Don't know about you people up in the Northern Hemisphere, but way down here in old NZ we are freezing! In Auckland, I drove through a hail and sleet storm just two days ago. And right now am writing this dressed in 3 layers of woolies, two pairs of socks and am sitting in front of  a radiator with a rug over my legs.! At this time of year, I long for summer. Am thinking of India.

Anyway, here is the final episode in  A MAID I KNEW.  I must tell you, she is based on a real maid I knew when growing up in Malaya. Wherever she is now, I wish her well, even though I know she has no English and would not be reading this. I hope you empathise with her.

Continuing A Maid I Knew.

When I was ten, my parents took a vacation abroad – to New Zealand. “We’ll be gone for only three weeks,” Mother told us before they drove off to the airport. “Kai Cheh will look after you.”
Well, Kai Cheh decided to take a holiday too -- from cooking. Most days she told Lan to take me out for meals, paid for from the housekeeping money. Lan was growing bigger by the year and her chest had expanded until she could fit Mother’s cast-offs without any alterations needed. It seemed my parents’ absence was the nexus she needed to blossom into the glamorous young woman she secretly hankered to be.
These frequent outings necessitated in her dressing up – but not in Mother’s cast-offs. She raided Mother’s wardrobe and vanity, and turned herself into a small-town’s replica of the current leading movie stars from Hong Kong. We sneaked out as Kai Cheh snored on, caught a bus into town and wandered the streets window-shopping; with Lan preening at her reflection in the shop windows we passed.  I followed her self-appraisal, watched her painted face; powdered, rouged and lip-sticked and attracting a lot of strange attention. I worried about being discovered.
“Lan, look,” I would whisper, “that man’s staring at you. What will we do if he approaches us?” I would tug at her, or rather, Mother’s dress.
“Let him try,” was the pert answer as she flicked her hair, fingered Mother’s costume jewellery around her neck or from her ears and we would move on. Each time, I fancied, her gait became swingier and her hips swayed more provocatively on Mother’s high heels as the eyes followed her.
Somehow, most of our evenings would end with dinner in a small eatery with a newly acquainted ‘uncle’ who paid the bill at the finish. I would concentrate on eating, trying to be oblivious of the noise around us – the clanging of the woks, the loud conversations of the other diners, the shouting of the cooks’ assistants as they relayed orders to the back. Lan and her new friend concentrated on each other, oblivious to everybody else, including me. Then when it was time to catch the bus home, I would be given a trinket by the friend and a ‘Don’t tell your mother,’ instruction by Lan.
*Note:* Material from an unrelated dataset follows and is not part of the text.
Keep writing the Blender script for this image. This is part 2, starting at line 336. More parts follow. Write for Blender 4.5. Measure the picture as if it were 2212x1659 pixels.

My parents’ return was greeted noisily by Kai Cheh who assured them of my good behaviour. Mother did not notice if anything in her wardrobe or vanity had been tampered with. I was happy and very relieved that I could eat dinner at home as normal. Lan did not have the chance to dress up for town again. Not that I knew. But her night-time stories became less frequent.
                                                                          *
Two years later my family re-located to Wellington where Papa had a job at the city council. Mother opened a flower shop on Lambton Quay, specialising in Ikebana displays for hotels and restaurants. I was put into Wellington Girls’ High. It seemed their holiday in New Zealand was to reconnoitre as to the suitability of the country to emigrate to. Obviously, New Zealand had won them over. I had bidden Kai Cheh and Lan a tearful farewell but since neither of them could read or write in any language, I could not write to them in the only one I could, English.
My new life provided many wonderful diversions which soon recessed Lan into the memories of my childhood. Three years later, we went back for a holiday during which Mother and Aunt Lily took me shopping at the bazaar. There I spotted Lan, fully made up, teetering on high heels, hand in hand with a man.
“Lan! Lan! It’s me!” I waved excitedly and ran across to them.
“Oh, Lengleng, how are you?” Her off-hand, flaccid greeting evaporated my joy.
I saw the look pass between them and any curiosity about him died in my heart. Then I waved across to Mother and Aunt Lily, whose disapproving face plainly told me she was talking about Lan. I saw the shock on Mother’s.
That evening I overheard Mother tell Papa, “…it appeared that soon after we left, the poor girl took to prostitution…”
Lan had sold herself for a life of cheap cafe meals and colourful bibs and bobs.